The operative word for this book is stupid. Without the stupidity of the main characters, there would be no book.

Aunt Florence has a vast estate with thousands of roses, not to mention other valuable botanicals -- but no security. Stupid.

Aunt Florence and Persia present themselves as computer illiterate, but all their records are on a computer -- but not backed up. Stupid.

Persia has a journal with all the formulas for her fragrances -- the lifeblood of her livelihood -- but she has no copy, so she is literally destroyed when theÊjournal disappears. Stupid.

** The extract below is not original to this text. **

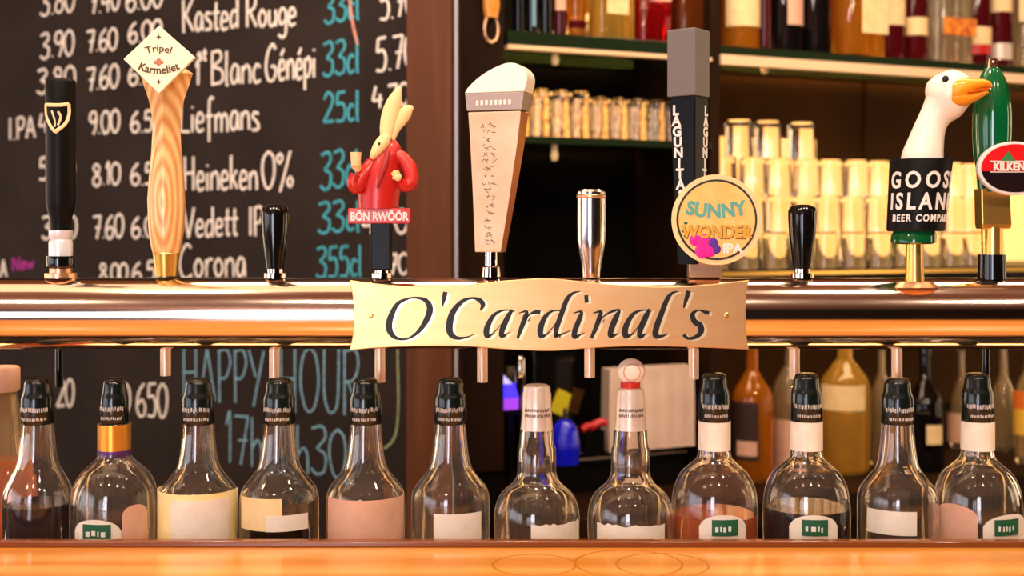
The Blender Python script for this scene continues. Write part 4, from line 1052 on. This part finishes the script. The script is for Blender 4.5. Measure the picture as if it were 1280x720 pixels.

Aunt Florence has signed up Persia for a convention of beauty consultants. Outside the convention hotel, Sharon Wellstone, the woman who tried to persuade Persia to leave Venus Envy and become a consultant for Bebe's, is shot.

Persia is desperate when items clearly derived from her formulas start appearing at Bebe's. In her fury, she fakes a fight with Aunt Florence and infiltrates Bebe's for a bit of industrial espionage.

Despite her flaws, Aunt Florence is one of the two sanest characters in the story, the other being Persia's best friend, Barbara. Persia is rather neurotic, confessing that she's been stupid, as though that were an excuse for being stupid. When she goes undercover, one might think that she would keep quiet about it, but she tells half the people she knows.

A plus is what I assume is the very accurate depiction of the cut-throat world of beauty consultants.